TALES OF LOHR: HANIF ABDURRAQIB'S "A LITTLE DEVIL IN AMERICA"
Considering some "Notes In Praise of Black Performance"
Regular readers of this newsletter, social-media followers, and anyone who’s found themselves unfortunately dragooned into a conversation with me in the last month or so knows one overarching fact that is driving my existence at this moment in time: I am going to New York City. In just nine days, in fact, I will board a flight for my fourth annual weeklong visit to Gotham. For the last couple of weeks, I’ve been deep in trip-prep mode, buying travel toiletries, finalizing reservations for shows and concerts I’ll be taking in, museums and restaurants I'll be visiting.

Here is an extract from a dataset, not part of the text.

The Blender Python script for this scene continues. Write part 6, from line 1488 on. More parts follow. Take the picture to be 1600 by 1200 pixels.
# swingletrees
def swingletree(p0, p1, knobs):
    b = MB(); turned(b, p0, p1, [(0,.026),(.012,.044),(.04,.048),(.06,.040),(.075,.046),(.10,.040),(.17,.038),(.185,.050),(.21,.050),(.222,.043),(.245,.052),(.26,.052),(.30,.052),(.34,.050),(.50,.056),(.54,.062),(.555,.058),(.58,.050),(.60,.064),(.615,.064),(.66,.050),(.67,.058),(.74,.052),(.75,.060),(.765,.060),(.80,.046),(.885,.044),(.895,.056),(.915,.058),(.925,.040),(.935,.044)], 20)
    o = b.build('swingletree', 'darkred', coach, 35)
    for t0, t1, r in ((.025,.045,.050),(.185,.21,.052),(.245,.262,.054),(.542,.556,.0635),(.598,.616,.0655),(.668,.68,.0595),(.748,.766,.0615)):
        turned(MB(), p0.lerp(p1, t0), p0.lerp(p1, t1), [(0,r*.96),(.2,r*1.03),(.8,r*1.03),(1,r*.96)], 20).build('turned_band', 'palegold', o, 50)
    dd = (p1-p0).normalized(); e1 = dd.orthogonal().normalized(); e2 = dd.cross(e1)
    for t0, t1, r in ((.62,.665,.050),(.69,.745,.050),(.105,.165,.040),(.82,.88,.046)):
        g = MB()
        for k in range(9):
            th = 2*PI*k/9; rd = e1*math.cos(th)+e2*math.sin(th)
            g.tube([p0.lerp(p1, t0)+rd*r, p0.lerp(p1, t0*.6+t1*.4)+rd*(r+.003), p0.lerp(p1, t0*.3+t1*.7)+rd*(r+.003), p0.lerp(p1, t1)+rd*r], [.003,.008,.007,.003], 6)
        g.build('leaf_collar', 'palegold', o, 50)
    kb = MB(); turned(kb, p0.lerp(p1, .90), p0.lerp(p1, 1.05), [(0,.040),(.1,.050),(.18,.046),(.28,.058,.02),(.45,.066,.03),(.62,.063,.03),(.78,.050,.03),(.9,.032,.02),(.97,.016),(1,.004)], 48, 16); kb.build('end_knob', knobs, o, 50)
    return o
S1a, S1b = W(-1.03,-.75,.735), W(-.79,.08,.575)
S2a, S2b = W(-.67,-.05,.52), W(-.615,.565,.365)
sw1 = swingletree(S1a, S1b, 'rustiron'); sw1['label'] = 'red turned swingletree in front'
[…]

But I’ve also been readying my mind and body for an element of this excursion that all of us engage in when we travel, an aspect of public leisure that is far too seldom seriously considered, in any real depth, by many of us. The lion’s share of my New York visits is always occupied by arts and music consumption. Thus, I am currently engaged in the process of preparing to present to the world, for seven days straight, as Aesthete Matt. Last week’s clothes-shopping outing was a critical component of this getting-into-character procedure. Is this shirt hip enough for the kind of guy you’d see hanging out in a basement jazz club in the Village? Are these trousers too dressy for taking in a burlesque variety show on the Lower East Side? If my new Doc Martens don’t fit right, how will all of New York know that my glasses and sensible haircut in no way subdue my sometimes covert but still vital rabble-rouser’s edge?